Dataset excerpt:
>>

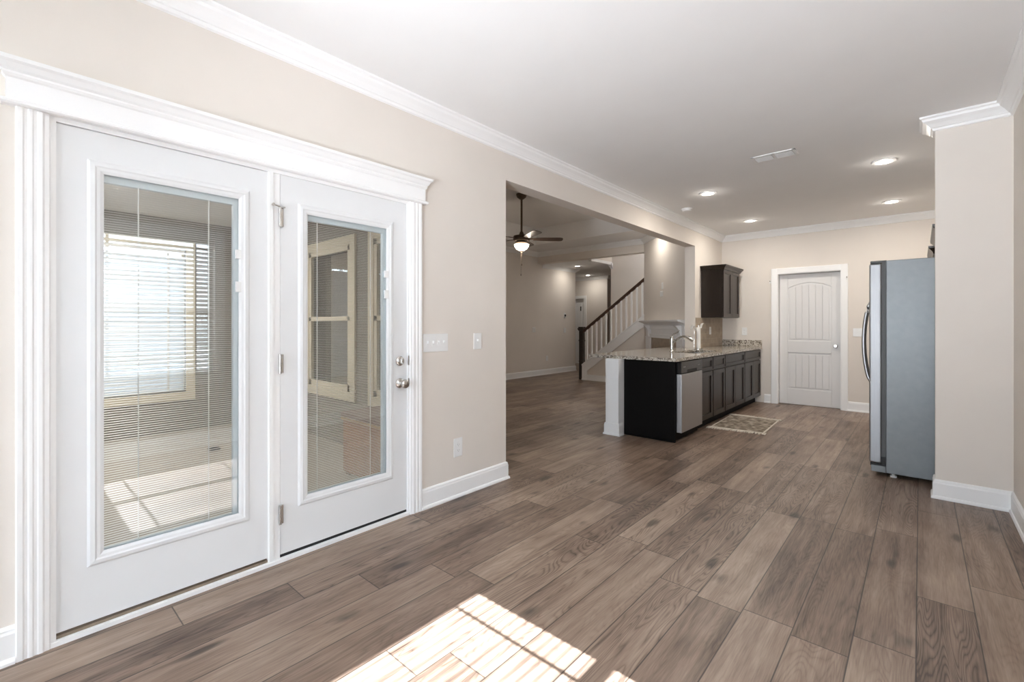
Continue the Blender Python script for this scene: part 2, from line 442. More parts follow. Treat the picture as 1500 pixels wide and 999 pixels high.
struct('floor', MB().box(-2.63, .61, -3.85, 2.45, -.12, 0).box(-9.2, .61, 2.45, 13.6, -.12, 0), M['floor'],
       'wide grey brown wood plank floor running through kitchen and living room', 'floor')
struct('floor_sunroom', MB().box(-6.55, -2.63, -2.35, 2.45, -.12, -.002), M['sunfloor'], 'beige carpeted floor of the sunroom behind the glass doors', 'floor')
tag(struct('ground', MB().box(-30, 30, -30, 34, -.5, -.3), M['bounce_ground']), 'unseen ground outside, made pale to bounce daylight indoors', 'ground', kind='structure')

struct('ceiling', MB().box(XL, XR+.15, -3.85, YB+.15, H, H+.12), M['ceiling'], 'smooth white ceiling over dining area and kitchen', 'ceiling')
lc = MB()
lc.box(-7.03, -6.2, 2.45, 8.85, LH, LH+.1); lc.box(-3.5, -2.63, 2.45, 8.85, LH, LH+.1)
lc.box(-6.2, -3.5, 2.45, 3.3, LH, LH+.1); lc.box(-6.2, -3.5, 7.75, 8.85, LH, LH+.1)
lc.box(-6.3, -6.2, 3.3, 7.75, LH+.1, TH); lc.box(-3.5, -3.4, 3.3, 7.75, LH+.1, TH)
lc.box(-6.3, -3.4, 3.2, 3.3, LH+.1, TH); lc.box(-6.3, -3.4, 7.75, 7.85, LH+.1, TH)
lc.box(-6.3, -3.4, 3.2, 7.85, TH, TH+.1)
struct('ceiling_living', lc, M['ceiling'], 'raised tray ceiling of the living room', 'ceiling')
struct('ceiling_hall', MB().box(-9.2, -5.56, 8.85, 13.6, H, H+.12), M['ceiling'], 'flat ceiling of the hall beyond the living room', 'ceiling')
struct('ceiling_stairwell', MB().box(-5.5, -2.48, 8.85, 13.6, 3.9, 4.0), M['ceiling'], 'high ceiling over the staircase', 'ceiling')
struct('ceiling_sunroom', MB().box(-6.55, -2.63, -2.35, 2.45, 2.44, 2.56), M['ceiling'], 'ceiling of the sunroom', 'ceiling')

# left wall with the double door opening and the wide opening to the living room
wl = MB()
WT = -2.63
wl.box(WT, XL, -3.85, .13, 0, 3.45).box(WT, XL, .13, 1.785, 2.05, 3.45).box(WT, XL, 1.785, 2.715, 0, 3.45)
wl.box(WT, XL, 2.715, 6.85, 2.39, 3.45).box(WT, XL, 6.85, 8.23, 0, 3.45)
struct('wall_left', wl, M['wall'], 'long beige wall with the glass doors and the opening to the living room', 'wall')
wb = MB()
wb.box(-1.75, -.76, YB+.151, YB+.25, 0, 2.2)  # added backing that stops daylight leaking round the pantry door
wb.box(XL, -1.66, YB, YB+.15, 0, H).box(-1.66, -.85, YB, YB+.15, 2.02, H).box(-.85, XR+.15, YB, YB+.15, 0, H)
struct('wall_back', wb, M['wall'], 'beige kitchen wall behind the pantry door', 'wall')
wr = MB()
wr.box(XR, XR+.15, -3.85, .5, 0, H).box(XR, XR+.15, .5, 1.5, 0, .72).box(XR, XR+.15, .5, 1.5, 2.10, H).box(XR, XR+.15, 1.5, YB, 0, H)
wr.box(.082, XR, 4.44, 4.58, 0, H)
struct('wall_right', wr, M['wall'], 'beige right wall with the short wing wall beside the fridge', 'wall')
wq = MB()
wq.box(XL, -2.2, YR-.15, YR, 0, H).box(-.9, -.75, YR-.15, YR, 0, H).box(.35, XR, YR-.15, YR, 0, H)
wq.box(-2.2, .35, YR-.15, YR, 0, .32).box(-2.2, .35, YR-.15, YR, 2.32, H)
struct('wall_rear', wq, M['wall'], 'rear dining wall with a pair of added large windows', 'wall')
struct('wall_peninsula', MB().box(-2.65, -2.49, 4.57, 6.85, 0, .848), M['trim'], 'white half wall that ends the kitchen peninsula', 'wall')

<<

The exercise: Copy out all of the material exactly as written, without its pictures.

Exercise result:
Continue the Blender Python script for this scene: part 2, from line 442. More parts follow. Treat the picture as 1500 pixels wide and 999 pixels high.
struct('floor', MB().box(-2.63, .61, -3.85, 2.45, -.12, 0).box(-9.2, .61, 2.45, 13.6, -.12, 0), M['floor'],
       'wide grey brown wood plank floor running through kitchen and living room', 'floor')
struct('floor_sunroom', MB().box(-6.55, -2.63, -2.35, 2.45, -.12, -.002), M['sunfloor'], 'beige carpeted floor of the sunroom behind the glass doors', 'floor')
tag(struct('ground', MB().box(-30, 30, -30, 34, -.5, -.3), M['bounce_ground']), 'unseen ground outside, made pale to bounce daylight indoors', 'ground', kind='structure')

struct('ceiling', MB().box(XL, XR+.15, -3.85, YB+.15, H, H+.12), M['ceiling'], 'smooth white ceiling over dining area and kitchen', 'ceiling')
lc = MB()
lc.box(-7.03, -6.2, 2.45, 8.85, LH, LH+.1); lc.box(-3.5, -2.63, 2.45, 8.85, LH, LH+.1)
lc.box(-6.2, -3.5, 2.45, 3.3, LH, LH+.1); lc.box(-6.2, -3.5, 7.75, 8.85, LH, LH+.1)
lc.box(-6.3, -6.2, 3.3, 7.75, LH+.1, TH); lc.box(-3.5, -3.4, 3.3, 7.75, LH+.1, TH)
lc.box(-6.3, -3.4, 3.2, 3.3, LH+.1, TH); lc.box(-6.3, -3.4, 7.75, 7.85, LH+.1, TH)
lc.box(-6.3, -3.4, 3.2, 7.85, TH, TH+.1)
struct('ceiling_living', lc, M['ceiling'], 'raised tray ceiling of the living room', 'ceiling')
struct('ceiling_hall', MB().box(-9.2, -5.56, 8.85, 13.6, H, H+.12), M['ceiling'], 'flat ceiling of the hall beyond the living room', 'ceiling')
struct('ceiling_stairwell', MB().box(-5.5, -2.48, 8.85, 13.6, 3.9, 4.0), M['ceiling'], 'high ceiling over the staircase', 'ceiling')
struct('ceiling_sunroom', MB().box(-6.55, -2.63, -2.35, 2.45, 2.44, 2.56), M['ceiling'], 'ceiling of the sunroom', 'ceiling')

# left wall with the double door opening and the wide opening to the living room
wl = MB()
WT = -2.63
wl.box(WT, XL, -3.85, .13, 0, 3.45).box(WT, XL, .13, 1.785, 2.05, 3.45).box(WT, XL, 1.785, 2.715, 0, 3.45)
wl.box(WT, XL, 2.715, 6.85, 2.39, 3.45).box(WT, XL, 6.85, 8.23, 0, 3.45)
struct('wall_left', wl, M['wall'], 'long beige wall with the glass doors and the opening to the living room', 'wall')
wb = MB()
wb.box(-1.75, -.76, YB+.151, YB+.25, 0, 2.2)  # added backing that stops daylight leaking round the pantry door
wb.box(XL, -1.66, YB, YB+.15, 0, H).box(-1.66, -.85, YB, YB+.15, 2.02, H).box(-.85, XR+.15, YB, YB+.15, 0, H)
struct('wall_back', wb, M['wall'], 'beige kitchen wall behind the pantry door', 'wall')
wr = MB()
wr.box(XR, XR+.15, -3.85, .5, 0, H).box(XR, XR+.15, .5, 1.5, 0, .72).box(XR, XR+.15, .5, 1.5, 2.10, H).box(XR, XR+.15, 1.5, YB, 0, H)
wr.box(.082, XR, 4.44, 4.58, 0, H)
struct('wall_right', wr, M['wall'], 'beige right wall with the short wing wall beside the fridge', 'wall')
wq = MB()
wq.box(XL, -2.2, YR-.15, YR, 0, H).box(-.9, -.75, YR-.15, YR, 0, H).box(.35, XR, YR-.15, YR, 0, H)
wq.box(-2.2, .35, YR-.15, YR, 0, .32).box(-2.2, .35, YR-.15, YR, 2.32, H)
struct('wall_rear', wq, M['wall'], 'rear dining wall with a pair of added large windows', 'wall')
struct('wall_peninsula', MB().box(-2.65, -2.49, 4.57, 6.85, 0, .848), M['trim'], 'white half wall that ends the kitchen peninsula', 'wall')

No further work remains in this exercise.